The majority of the book focuses on the mid-twentieth century and the county’s working-class politics and culture. Martin successfully shows how rural-industrial workers differed from their urban counterparts. In Hancock County, industrialization produced a working class that easily maintained its rural traditions, forging a strong attachment to localism and a culture of “making do” (16). The latter built off rural traditions of household food production, subsistence farming, and hunting. No matter whether the workers were native West Virginians, African American migrants from the Deep South, or Eastern Europeans arriving from peasant backgrounds, all possessed these traits of “making do.”

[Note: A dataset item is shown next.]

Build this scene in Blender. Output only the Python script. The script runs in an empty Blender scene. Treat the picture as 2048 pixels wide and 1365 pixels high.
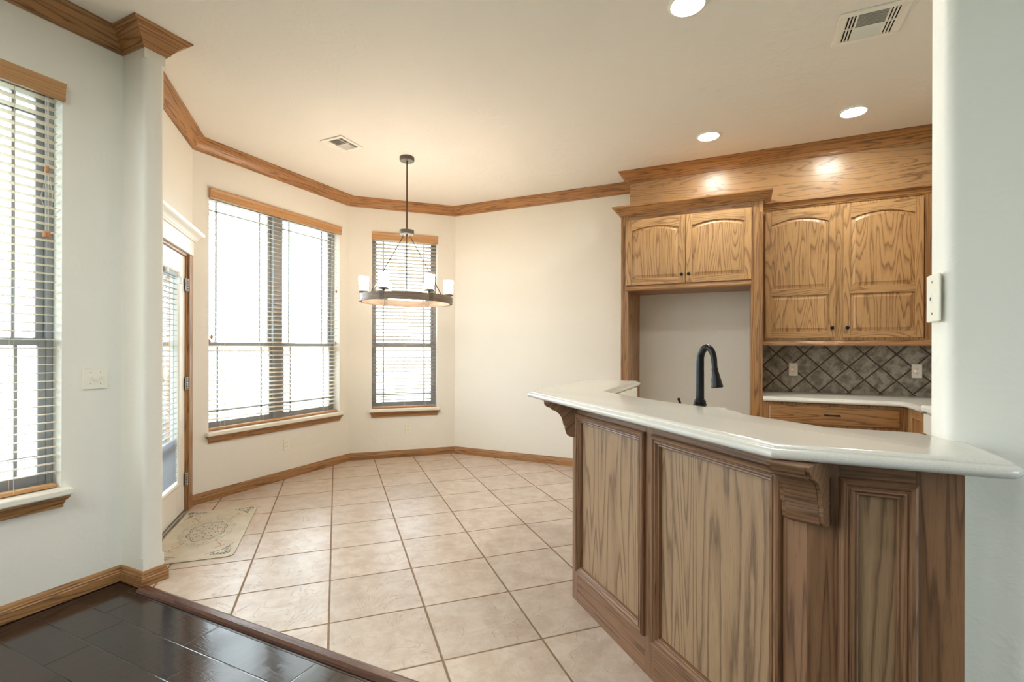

Martin’s study runs counter to Jack Metzgar’s Striking Steel (Temple University Press, 2000), which argued that steelworkers had a natural affinity for the Democratic Party and the Congress of Industrial Organizations. Rather, Hancock County’s working class consistently voiced concerns about national unions and distant, impersonal bureaucracies, and favored a “local system of grievance and contract negotiations” (9). The International Brotherhood of Operative Potters (IBOP) used strikes judiciously and forced locals to follow a uniform pricing system. Their grievance procedure gave rank-and-file workers direct access to their national leaders, headquartered in East Liverpool, and executives at the Homer Laughlin China Company. Steelworkers also supported a local brand of unionism. Weirton Steel consistently negotiated contracts with the Independent Steelworkers Union that were equal to, and at times superior, to those contracts won by the United Steelworkers of America. This localistic culture applied to politics as well. Between the 1930s and 1960s, voters supported the Democratic Party, but their values did not always align with the national party. The county’s factory workers opposed right-to-work laws, yet elected conservatives who advocated limits on union power and supported a greater restriction of foreign imports (118). These ideas matched those of conservative Republican Arch Moore, who was elected to Congress for six terms in the 1950s and 1960s in an overwhelmingly Democratic district and then as the governor of West Virginia.

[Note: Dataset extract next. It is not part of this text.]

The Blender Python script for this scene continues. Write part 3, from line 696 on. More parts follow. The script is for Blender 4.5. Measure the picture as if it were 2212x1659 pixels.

The book uses an excellent mix of primary sources. Martin takes advantage of the local grievance reports in the IBOP papers at Kent State, in Ohio, and he is one of the first historians to have access to the Arch Moore papers. It is Martin’s use of oral histories, however, that makes the book cutting edge. Chapter 5 is particularly revealing, wherein his interviewees intimately describe their rural cultural practices after World War II. Men spent hours constructing their homes after long days at the mills. Frank Gregory, an African American migrant from South Carolina, recalled how he raised hogs and chickens in his yard in Weirton’s North End (141). The importance of hunting to steelworkers also exemplifies a cultural tradition that remains a symbol of pride for many rural Americans. In terms of future research, this illuminating section is crucial for historians of the working class who may not appreciate the importance of self-help activities for working-class people in other rural areas of the country.

While Martin offers a convincing argument, his study would have benefitted from more discussion of how this “making-do” culture eroded by the late twentieth century. Free trade policies and the recession in the late 1970s were catastrophic for the county’s industries. By the 1980s, Weirton Steel was saddled with pension and healthcare “legacy costs” (173). Steelworkers tried to maintain local control by agreeing in 1983 to an Employee Stock Ownership Plan. However, the illegal “dumping” of cheaper steel from South Korea and Russia doomed the company, which was eventually purchased by several international corporations in the mid-2000s (175–176). It would have been nice to see how the rural-industrial culture of “making do” declined as residents became more reliant by the 2000s on jobs at the nearby casino and racetrack.

Lou Martin’s timely book provides many useful insights for historians of twentieth-century labor and political economy. His call for historians to reexamine the more localistic and conservative aspects of working-class agency would help in understanding the decline of the New Deal order in the late twentieth century. By the 1940s, workers in places like Hancock County were urging politicians to limit labor’s power and restrict social welfare spending. Finally, the fears and tensions felt by Hancock County workers in the twentieth century, their opposition to free trade agreements, and their support of conservative politicians provides needed insights into understanding the appeal of Donald Trump to rural working-class voters in the 2016 election.